Dal punto di vista evolutivo, sono rimasti a uno stadio infantile: si entusiasmano facilmente, sono vivaci, a volte iperattivi, e dobbiamo spesso calmarli.”
“Immagino ci siano anche momenti tristi, come quando un ragazzo viene a mancare.”
“Sì, purtroppo capita. Recentemente abbiamo perso una ragazza che era con noi da pochi mesi. Veniva da una situazione molto difficile: aveva solo un padre anziano e inabile ad accudirla. Qui aveva trovato un po’ di serenità, e la sua scomparsa ci ha colpiti profondamente. Quel giorno, i ragazzi sono rimasti in silenzio.”

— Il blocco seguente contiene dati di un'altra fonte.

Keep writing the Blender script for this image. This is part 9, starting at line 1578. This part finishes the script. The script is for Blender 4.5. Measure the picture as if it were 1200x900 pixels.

“Da quello che dici, mi sembra che il vostro lavoro restituisca dignità e umanità a queste persone.”
“Esatto. Se vivessero isolati nelle loro case, passerebbero le giornate davanti alla TV. Da noi, invece, conducono una vita normale, con stimoli e relazioni.
La società del benessere e dell’arrivismo preferisce ignorarli, perché non producono profitti né consumano in modo compulsivo. Noi, invece, generiamo umanità e dignità.”
“E ti pare poco? È tantissimo. Grazie, Gianna. Il prossimo giro però lo offro io.”